Islington – ‘the borough of sanctuary’ for refugees

Town Hall motion is passed in open resistance to the government’s ‘hostile environment’ policies

Friday, 16th July 2021 — By Constance Kampfner

Halaleh Taheri and Cllr Bell-Bradford

Halaleh Taheri and Cllr Santiago Bell-Bradford

ISLINGTON will become a “Borough of Sanctuary” for migrants and refugees in recognition of the council’s work helping people who are fleeing violence and persecution.

Councillors voted to pass the motion at a full council meeting last Thursday to join Islington with a network of other local authorities across the country which have declared themselves proud to welcome “people in need of safety”.

Labour councillor Santiago Bell-Bradford, Islington’s Migrants Champion, said the move was in open resistance to the government’s “hostile environment” policies.

“Only last week, immigration officers arrested a worker in Finsbury Park ward over his immigration status,” he told the chamber.

“These attacks are happening every day, and it’s our responsibility as a council to push back and make this borough safe and welcoming to migrants.”

But the leader of an Islington-based charity has called for “actions not words” from the council.

Halaleh Taheri, founder and executive director of The Middle Eastern Women and Society Organisation, whose headquarters are in Finsbury Park, told the Tribune she wants the council to be more proactive in liaising with groups like hers.

“We have so many clients,” she said. “I’m in the grass-root, I’m on the ground with those people. I know what they need but every time we must go to the council. The council should search us out and they should come to us.”
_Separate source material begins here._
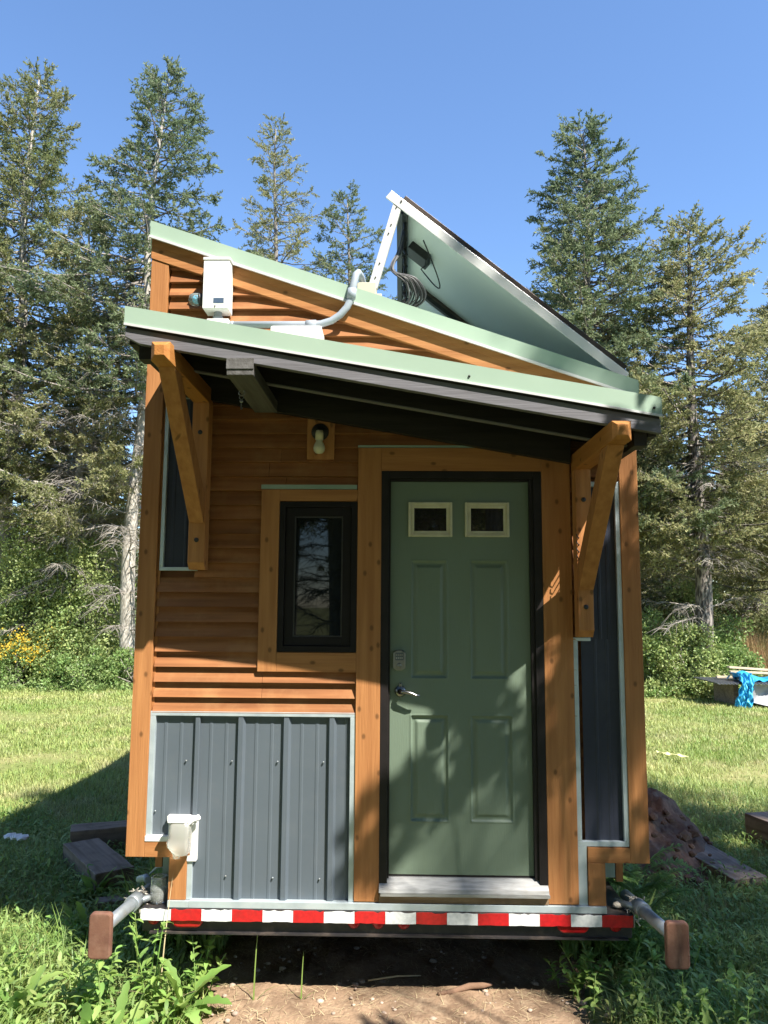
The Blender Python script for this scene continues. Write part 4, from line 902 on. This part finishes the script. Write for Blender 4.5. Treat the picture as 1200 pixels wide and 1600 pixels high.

Cllr Bell-Bradford said he was proud of the borough’s record of supporting migrants, but acknowledged there was still work to be done in reaching different groups.

“If they feel like they haven’t been in the room for these discussions, the onus is on me personally to make sure I bridge that gap,” he said.

“We set up a dedicated team specifically for this issue [migration], one of the few local authorities in the country to do so, and funded it at a time of unprecedented Tory cuts to local government.

“We’ve directly supported 137 asylum seeker migrant families with no recourse to public funds during lockdown. There’s still tons more to do, but I’m certainly proud of what we’ve done.”

In an emotive speech about his own family’s story delivered to the meeting, he said: “In 1973 when Pinochet took power in a violent coup in Chile, because my grandfather proudly worked for Allende’s socialist government, my family were put in concentration camps and extradited to different countries around the world.

“And it was the UK and later Islington that welcomed them, providing them with council housing, services and support that made it possible to establish a new life in this borough and give back to the community that had already given so much to them.

“And I know that my grandfather would have been proud, and that my dad is proud, that I’m standing before you and playing a small part in making sure other migrant and refugee families have the same opportunities we did.”

The motion was passed unanimously, bar one abstention. Rakhia Ismail – the councillor who defected from Labour to the Conservative Party last year – labelled the motion “lip service”.